Światowej sławy modelka zaprotestowała przeciwko niszczeniu dobrego imienia Wałęsy, którego uważa za bohatera.
Nieustraszony Lech Wałęsa, który walczył za naszą wolność, jest teraz atakowany przez nowy rząd i wymazywany z kart historii. Wstyd, PiS. Wstyd, że nie potrafimy docenić i uszanować bohaterów, którzy walczyli o Naszą Wolność - napisała prezentując jedno z najsłynniejszych zdjęć Wałęsy ze Stoczni Gdańskiej, zrobione 26 sierpnia 1980 roku.
Zgodnie z tym, czego można się było spodziewać, wpis mocno rozgrzał fanki i fanów modelki.
Anja jesteś naszą dumą - podobnie jak Wałęsa!
Szacunek, nie damy się ogłupić PiS-owską propagandą - czytamy pod zdjęciem.

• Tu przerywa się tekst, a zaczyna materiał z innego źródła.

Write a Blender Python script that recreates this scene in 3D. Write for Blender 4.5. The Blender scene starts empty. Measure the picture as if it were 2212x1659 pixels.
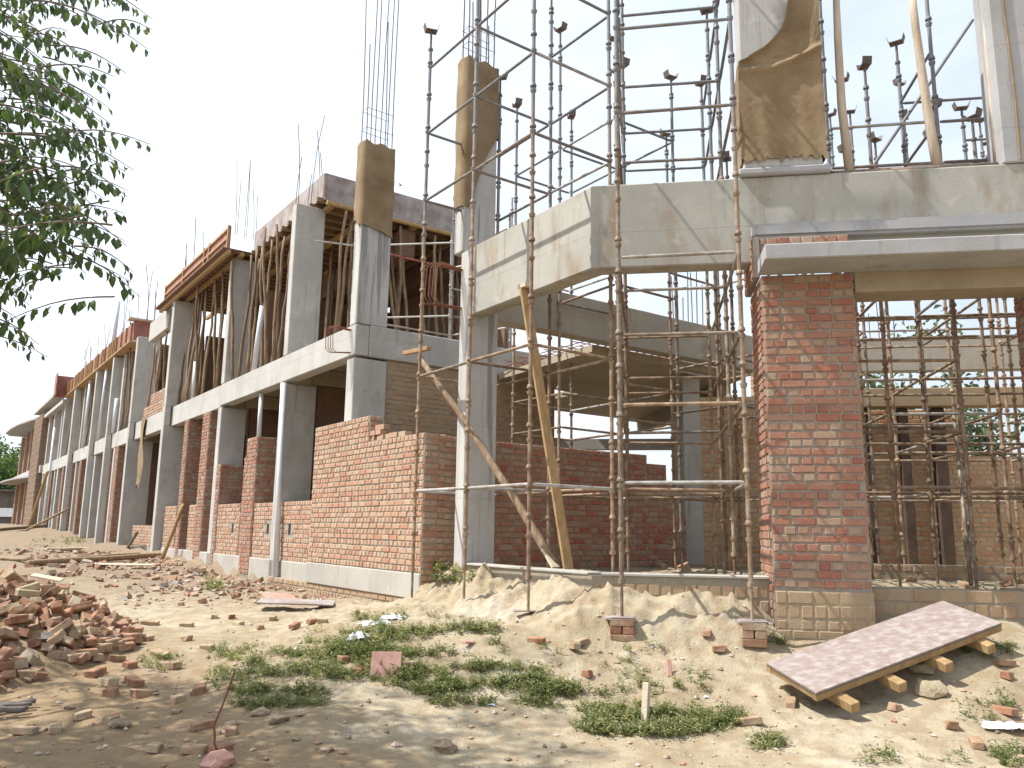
import bpy, bmesh, math, random
import numpy as np
from mathutils import Vector, Matrix
SC = bpy.context.scene
COL = SC.collection
rnd = random.Random(7)

# ------------------------------------------------------------------ camera
FPX, PITCH, ROLL, HC = 1748.0, math.radians(10.2), math.radians(0.8), 1.5
_f = Vector((0, math.cos(PITCH), math.sin(PITCH))); _u0 = Vector((0, -math.sin(PITCH), math.cos(PITCH))); _r0 = Vector((1, 0, 0))
_r = _r0*math.cos(ROLL) + _u0*math.sin(ROLL); _u = _u0*math.cos(ROLL) - _r0*math.sin(ROLL)
cam = bpy.data.cameras.new('camera'); camo = bpy.data.objects.new('camera', cam); COL.objects.link(camo)
camo.matrix_world = Matrix(((_r.x, _u.x, -_f.x, 0), (_r.y, _u.y, -_f.y, 0), (_r.z, _u.z, -_f.z, HC), (0, 0, 0, 1)))
cam.sensor_width = 36.0; cam.lens = FPX/2212*36; cam.clip_end = 3000; cam.clip_start = 0.05
SC.camera = camo
CAM = Vector((0, 0, HC))

# ------------------------------------------------------------------ light
SUN_AZ, SUN_EL = -94.0, 56.0            # compass bearing (from +Y, clockwise) and height
w = bpy.data.worlds.new('World'); SC.world = w; w.use_nodes = True
nt = w.node_tree; bg = nt.nodes['Background']
sky = nt.nodes.new('ShaderNodeTexSky'); sky.sky_type = 'NISHITA'; sky.sun_disc = False
sky.sun_elevation = math.radians(SUN_EL); sky.sun_rotation = math.radians(SUN_AZ)
sky.dust_density = 4.5; sky.air_density = 1.3; sky.ozone_density = 1.0
hzm = nt.nodes.new('ShaderNodeMix'); hzm.data_type = 'RGBA'; hzm.inputs[0].default_value = 0.55      # thin white summer haze over the sky
wtc = nt.nodes.new('ShaderNodeTexCoord'); wsx = nt.nodes.new('ShaderNodeSeparateXYZ'); nt.links.new(wtc.outputs['Generated'], wsx.inputs[0])
wmp = nt.nodes.new('ShaderNodeMapping'); wmp.inputs['Scale'].default_value = (1.6, 1.6, 4.5); nt.links.new(wtc.outputs['Generated'], wmp.inputs[0])
wno = nt.nodes.new('ShaderNodeTexNoise'); wno.inputs['Scale'].default_value = 1.7; wno.inputs['Detail'].default_value = 7; wno.inputs['Roughness'].default_value = .6; nt.links.new(wmp.outputs[0], wno.inputs['Vector'])
def wm(op, a_, b_):
    n_ = nt.nodes.new('ShaderNodeMath'); n_.operation = op; n_.use_clamp = op == 'ADD'
    for i_, v_ in enumerate((a_, b_)):
        if isinstance(v_, (int, float)): n_.inputs[i_].default_value = v_
        else: nt.links.new(v_, n_.inputs[i_])
    return n_.outputs[0]
hz_f = wm('ADD', wm('MULTIPLY', wsx.outputs['X'], -.5), wm('ADD', wm('MULTIPLY', wno.outputs[0], .7), .42))     # haze thickest towards the sun, with faint cloud
nt.links.new(hz_f, hzm.inputs[0]); nt.links.new(sky.outputs[0], hzm.inputs[6]); hzm.inputs[7].default_value = (6.7, 7.3, 8.2, 1)
nt.links.new(hzm.outputs[2], bg.inputs[0]); bg.inputs[1].default_value = 0.13
sl = bpy.data.lights.new('sun', 'SUN'); sl.energy = 5.0; sl.angle = math.radians(0.6); sl.color = (1.0, 0.965, 0.91)
so = bpy.data.objects.new('sun', sl); COL.objects.link(so)
a, e = math.radians(SUN_AZ), math.radians(SUN_EL)
so.rotation_euler = Vector((math.sin(a)*math.cos(e), math.cos(a)*math.cos(e), math.sin(e))).to_track_quat('Z', 'Y').to_euler()
so.location = (-20, 0, 30)
SC.view_settings.view_transform = 'Standard'; SC.view_settings.look = 'None'
SC.view_settings.exposure = 0.5; SC.view_settings.gamma = 1.0
SC.cycles.max_bounces = 6; SC.cycles.diffuse_bounces = 4; SC.cycles.transparent_max_bounces = 6

# ------------------------------------------------------------------ frames
def bearing(d): return Vector((math.sin(math.radians(d)), math.cos(math.radians(d)), 0))
U, W = bearing(-35.7), bearing(54.3)     # along the long facade (away), into the building
T, D = bearing(99.3), bearing(9.3)       # along the entrance front (right), into the hall
Z = Vector((0, 0, 1))
P0 = Vector((-1.107, 11.3, 0)); K = P0 + U*-3.38
def B(s, w_, z): return P0 + U*s + W*w_ + Z*z
def E_(t, d, z): return K + T*t + D*d + Z*z
def pray(x, y):                          # direction through a photo point (2212-wide measure)
    return _f*FPX + _r*(x-1106) - _u*(y-829.5)
def on_plane(x, y, p, n):
    d = pray(x, y); return CAM + d*((p-CAM).dot(n)/d.dot(n))
def on_depth(x, y, Y): d = pray(x, y); return CAM + d*(Y/d.y)

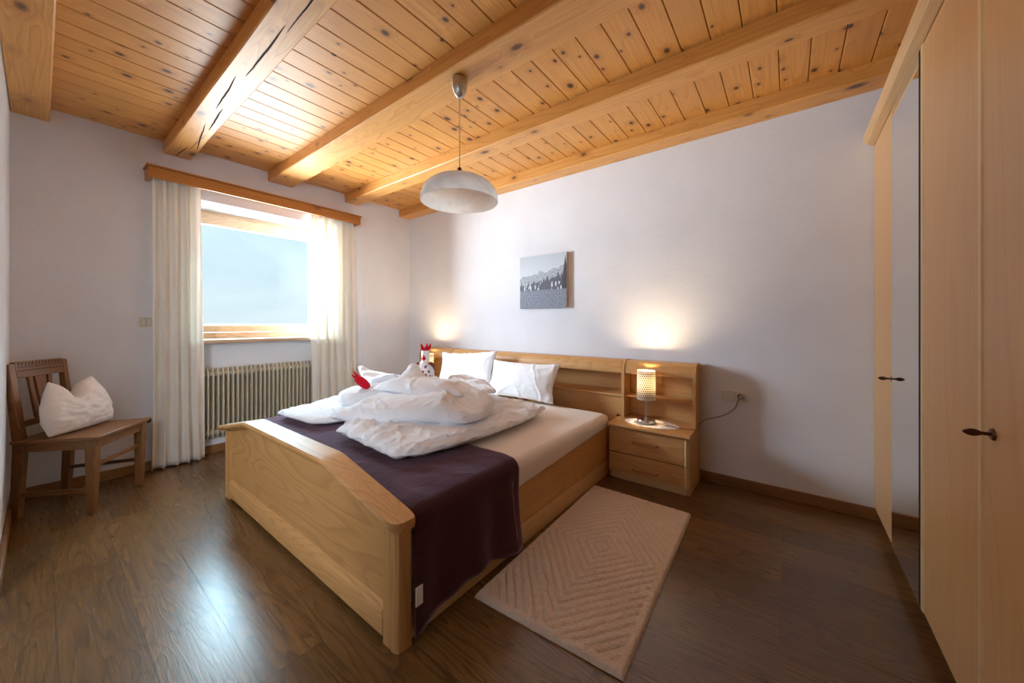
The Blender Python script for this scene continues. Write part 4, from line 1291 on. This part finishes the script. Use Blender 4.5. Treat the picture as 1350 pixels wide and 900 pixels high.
# ------------------------------------------------------------------ chair and cushion
ch = empty('farmhouse_chair', (0.449, -2.574, 0), math.radians(143.9)); tag(ch, 'carved brown wooden farmhouse chair in the corner by the curtain', 'chair')
def cp(name, bm, m, parent=None, **kw): return link(name, bm, M[m], parent or ch, **kw)
SZ = 0.452
bm = new()
prism(bm, [(-0.225, -0.03), (0.235, -0.03), (0.205, 0.375), (-0.195, 0.375)], 'z', SZ - 0.020, SZ); cp('seat', bm, 'chair_x', bevel=0.004)
def cleg(name, p, q, a, b):
    bm = new()
    hexa(bm, [(p[0] + s * a / 2, p[1] + t * a / 2, p[2]) for s, t in ((-1, -1), (1, -1), (1, 1), (-1, 1))], [(q[0] + s * b / 2, q[1] + t * b / 2, q[2]) for s, t in ((-1, -1), (1, -1), (1, 1), (-1, 1))])
    return cp(name, bm, 'chair_z', bevel=0.003)
cleg('leg', (-0.198, 0.008, 0), (-0.198, 0.006, SZ - 0.021), 0.032, 0.050)
cleg('leg', (0.198, 0.008, 0), (0.202, 0.006, SZ - 0.021), 0.032, 0.050)
for s in (-1, 1):      # rear posts: leg below, raked back post above
    bm = new()
    x = 0.158 * s
    def sq(cx, cy, z, a, b): return [(cx - a / 2, cy - b / 2, z), (cx + a / 2, cy - b / 2, z), (cx + a / 2, cy + b / 2, z), (cx - a / 2, cy + b / 2, z)]
    hexa(bm, sq(x, 0.372, 0, 0.036, 0.036), sq(x, 0.352, SZ - 0.021, 0.042, 0.046)); 
    cp('leg', bm, 'chair_z', bevel=0.003)
    bm = new()
    hexa(bm, sq(x * 1.03, 0.352, SZ - 0.02, 0.040, 0.044), sq(x * 1.06, 0.398, 0.885, 0.034, 0.026))
    cp('back_post', bm, 'chair_z', bevel=0.004)
# aprons
bm = new(); box(bm, (-0.172, -0.012, SZ - 0.075), (0.176, 0.006, SZ - 0.021)); cp('front_apron', bm, 'chair_x', bevel=0.002)
for s in (-1, 1):
    bm = new(); bar(bm, (0.198 * s, 0.032, SZ - 0.048), (0.160 * s, 0.328, SZ - 0.048), 0.018, 0.052); cp('side_apron', bm, 'chair_y', bevel=0.002)
bm = new(); bar(bm, (-0.180, 0.010, 0.275), (0.182, 0.010, 0.275), 0.016, 0.024); cp('front_stretcher', bm, 'chair_x', bevel=0.002)
bm = new(); bar(bm, (-0.195, 0.028, 0.135), (-0.160, 0.350, 0.135), 0.018, 0.026); cp('side_stretcher', bm, 'chair_y', bevel=0.002)
bm = new(); bar(bm, (0.195, 0.028, 0.175), (0.160, 0.350, 0.175), 0.016, 0.020); o = cp('side_stretcher', bm, 'chair_dark', bevel=0.002)
def yb(z): return 0.352 + (z - SZ) / (0.885 - SZ) * 0.046
bm = new()
hexa(bm, [(-0.150, yb(.80) - .013, .80), (0.150, yb(.80) - .013, .80), (0.150, yb(.80) + .011, .80), (-0.150, yb(.80) + .011, .80)],
     [(-0.150, yb(.893) - .013, .893), (0.150, yb(.893) - .013, .893), (0.150, yb(.893) + .011, .893), (-0.150, yb(.893) + .011, .893)])
tr = cp('top_rail', bm, 'chair_x', bevel=0.004)
bm = new()      # two carved flutes along the top rail
for z in (0.842, 0.862):
    bar(bm, (-0.138, yb(z) - .0135, z), (0.138, yb(z) - .0135, z), 0.003, 0.007)
o = link('carved_flutes', bm, M['chair_dark'], tr)
bm = new()
for i in range(14):
    x = -0.135 + i * 0.0208
    bar(bm, (x, yb(.876) - .0135, .871), (x + 0.008, yb(.876) - .0135, .886), 0.003, 0.005, up=(1, 0, 0))
o = link('carved_notches', bm, M['chair_dark'], tr)
bm = new()
z = 0.535; hexa(bm, [(-0.15, yb(z) - .010, z - .018), (0.15, yb(z) - .010, z - .018), (0.15, yb(z) + .010, z - .018), (-0.15, yb(z) + .010, z - .018)],
     [(-0.15, yb(z) - .008, z + .018), (0.15, yb(z) - .008, z + .018), (0.15, yb(z) + .010, z + .018), (-0.15, yb(z) + .010, z + .018)])
cp('lower_rail', bm, 'chair_x', bevel=0.003)
for xa, xb, wa, wb in ((-0.048, -0.062, 0.022, 0.026), (0.048, 0.062, 0.022, 0.026), (0.0, 0.0, 0.028, 0.072)):
    bm = new(); za, zb = 0.553, 0.802
    hexa(bm, [(xa - wa / 2, yb(za) - .007, za), (xa + wa / 2, yb(za) - .007, za), (xa + wa / 2, yb(za) + .007, za), (xa - wa / 2, yb(za) + .007, za)],
         [(xb - wb / 2, yb(zb) - .007, zb), (xb + wb / 2, yb(zb) - .007, zb), (xb + wb / 2, yb(zb) + .007, zb), (xb - wb / 2, yb(zb) + .007, zb)])
    cp('back_slat' if wb < .05 else 'back_splat', bm, 'chair_z', bevel=0.002)
cu = link('cushion', pillow_mesh(0.41, 0.29, 0.15, 3.0, pinch=-0.03, wr=0.010, ears=0.03, notch=0.095), M['cushion'], smooth=180)
place(cu, Matrix.Translation((0.449, -2.574, 0)) @ Matrix.Rotation(math.radians(143.9), 4, 'Z') @ Matrix.Translation((0.015, 0.190, SZ + 0.008)) @ rotm(math.radians(-12), math.radians(0), math.radians(-5)))
tag(cu, 'white linen cushion with dented top resting on the farmhouse chair', 'cushion')

# ------------------------------------------------------------------ light
w = bpy.data.worlds.new('sky'); scene.world = w; w.use_nodes = True
t = w.node_tree; t.nodes.clear()
out = t.nodes.new('ShaderNodeOutputWorld'); bg = t.nodes.new('ShaderNodeBackground')
tc = t.nodes.new('ShaderNodeTexCoord'); sx = t.nodes.new('ShaderNodeSeparateXYZ')
t.links.new(tc.outputs['Generated'], sx.inputs[0])
def wm(op, a, b=None, c=None, clamp=False):
    nd = t.nodes.new('ShaderNodeMath'); nd.operation = op; nd.use_clamp = clamp
    for i, v in enumerate((a, b, c)):
        if v is None: continue
        if isinstance(v, (int, float)): nd.inputs[i].default_value = v
        else: t.links.new(v, nd.inputs[i])
    return nd.outputs[0]
def wmix(kind, fac, a, b):
    nd = t.nodes.new('ShaderNodeMix'); nd.data_type = 'RGBA'; nd.blend_type = kind
    for v, k in ((fac, 0), (a, 6), (b, 7)):
        if isinstance(v, (int, float, tuple)): nd.inputs[k].default_value = v
        else: t.links.new(v, nd.inputs[k])
    return nd.outputs[2]
def lobe(az, elv, k):
    """soft bright region of the cloud cover: az measured from the window normal (-x) towards +y"""
    az, elv = math.radians(az), math.radians(elv)
    vm = t.nodes.new('ShaderNodeVectorMath'); vm.operation = 'DOT_PRODUCT'
    t.links.new(tc.outputs['Generated'], vm.inputs[0])
    vm.inputs[1].default_value = (-math.cos(az) * math.cos(elv), math.sin(az) * math.cos(elv), math.sin(elv))
    return wm('EXPONENT', wm('MULTIPLY', wm('SUBTRACT', vm.outputs['Value'], 1.0), k))
rp = t.nodes.new('ShaderNodeValToRGB'); el = rp.color_ramp.elements
mr = t.nodes.new('ShaderNodeMapRange'); mr.inputs['From Min'].default_value = -0.3; mr.inputs['From Max'].default_value = 0.9
t.links.new(sx.outputs[2], mr.inputs['Value'])
def pos(z): return (z + 0.3) / 1.2
stops = [(-0.3, (0.45, 0.46, 0.45)), (-0.03, (0.6, 0.62, 0.62)), (0.0, (0.62, 0.735, 0.80)), (0.22, (0.52, 0.70, 0.80)), (0.27, (0.7, 0.85, 0.95)), (0.9, (0.85, 0.93, 1.0))]
while len(el) < len(stops): el.new(0.5)
for e_, (z, c) in zip(el, stops):
    e_.position = max(0, min(1, pos(z))); e_.color = (*c, 1)
t.links.new(mr.outputs[0], rp.inputs[0])
nz = t.nodes.new('ShaderNodeTexNoise'); nz.inputs['Scale'].default_value = 3.2; nz.inputs['Detail'].default_value = 5; nz.inputs['Distortion'].default_value = 0.6
mp = t.nodes.new('ShaderNodeMapping'); mp.inputs['Scale'].default_value = (1, 1, 2.2); mp.inputs['Location'].default_value = (0.3, 0.4, 0)
t.links.new(tc.outputs['Generated'], mp.inputs[0]); t.links.new(mp.outputs[0], nz.inputs['Vector'])
cr = t.nodes.new('ShaderNodeValToRGB'); cr.color_ramp.elements[0].position = 0.40; cr.color_ramp.elements[1].position = 0.66
cr.color_ramp.elements[0].color = (1, 1, 1, 1); cr.color_ramp.elements[1].color = (1.24, 1.18, 1.15, 1)
t.links.new(nz.outputs[0], cr.inputs[0])
base = wmix('MULTIPLY', 1.0, rp.outputs[0], cr.outputs[0])
HIGH, GLOW, GROUND = 24.0, 72.0, 48.0
gate = wm('MULTIPLY_ADD', sx.outputs[1], -1 / 0.35, -0.05 / 0.35, clamp=True)
high = wm('MULTIPLY', wm('MULTIPLY', wm('SUBTRACT', sx.outputs[2], 0.23), 1 / 0.2, clamp=True), HIGH)
glow = wm('MULTIPLY', wm('MULTIPLY', lobe(-42, 12, 4.0), gate), GLOW)
below = wm('MULTIPLY', wm('MULTIPLY', sx.outputs[2], -1 / 0.12, clamp=True), wm('MULTIPLY', lobe(-35, -20, 3.0), GROUND))
tot = wmix('ADD', 1.0, base, wmix('MULTIPLY', 1.0, (0.50, 0.80, 1.0, 1), high))
tot = wmix('ADD', 1.0, tot, wmix('MULTIPLY', 1.0, (0.80, 0.93, 1.10, 1), glow))
tot = wmix('ADD', 1.0, tot, wmix('MULTIPLY', 1.0, (0.94, 0.97, 1.0, 1), below))
t.links.new(tot, bg.inputs[0]); bg.inputs[1].default_value = 1.0
t.links.new(bg.outputs[0], out.inputs[0])
# added fill light in the made-up hall, shining through the doorway
hl = bpy.data.lights.new('fill_light', 'AREA'); hl.shape = 'RECTANGLE'; hl.size = 0.9; hl.size_y = 0.9; hl.energy = 44; hl.color = (0.86, 0.93, 1.0)
ho = bpy.data.objects.new('fill_light', hl); COL.objects.link(ho); ho.location = (DX1 + 0.45, RY - 1.15, 1.65)
ho.rotation_euler = Vector((-1.0, 0.55, 0.02)).to_track_quat('-Z', 'Z').to_euler()
# sampling portal in the window opening
pl = bpy.data.lights.new('window_portal', 'AREA'); pl.shape = 'RECTANGLE'; pl.size = 1.05; pl.size_y = 1.1
pl.cycles.is_portal = True
po_ = bpy.data.objects.new('window_portal', pl); COL.objects.link(po_)
po_.location = (-0.43, (NY0 + NY1) / 2, 1.55); po_.rotation_euler = (0, math.radians(-90), 0)

# ------------------------------------------------------------------ camera
cam = bpy.data.cameras.new('camera'); co = bpy.data.objects.new('camera', cam); COL.objects.link(co)
cam.sensor_width = 36; cam.lens = 476.8 / 1350 * 36
yaw = 0.65329
co.location = (3.865, -2.887, 1.12)
co.rotation_euler = (PI / 2, 0, yaw)
cam.shift_y = -24.5 / 1350; cam.clip_start = 0.02
scene.camera = co
scene.view_settings.view_transform = 'Standard'; scene.view_settings.look = 'None'
scene.view_settings.gamma = 1.0; scene.view_settings.use_curve_mapping = False
scene.view_settings.exposure = 0.32
cy = scene.cycles
cy.use_denoising = True
try: cy.denoiser = 'OPENIMAGEDENOISE'
except Exception: pass
cy.max_bounces = 14; cy.diffuse_bounces = 9; cy.glossy_bounces = 5; cy.transmission_bounces = 8; cy.transparent_max_bounces = 12
cy.sample_clamp_indirect = 8.0; cy.caustics_reflective = False; cy.caustics_refractive = False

Większość z nich jednak zarzucała jej, że nie ma pojęcia, o czym pisze.
Taki post jak twój udowadnia, że celebryci nie powinni się zajmować polityką.
Anno, proponuję zapoznać się z historią tego kraju ze źródeł innych, niż portale internetowe. Ten człowiek, o którym piszesz, że był bohaterem narodowym, to nikt inny, jak zdrajca tego kraju. Poza tym badania grafologiczne zlecił rząd PO, więc widać Twoją niewiedzę w tematach, w których się tak głośno wypowiadasz.
Droga Anju wystarczy przeczytać "Archiwum Mitrochina", żeby się dowiedzieć, że Wałęsa to Bolek. Cały świat to wie od 20 lat. Prawdziwa historia jest ciekawsza.
W tej chwili wpis Anji Rubik zebrał już prawie 300 wpisów i ich liczba stale rośnie. A internauci nie tylko odpowiadali modelce, ale i zaczęli się kłócić o Wałęsę między sobą. Co zresztą było do przewidzenia.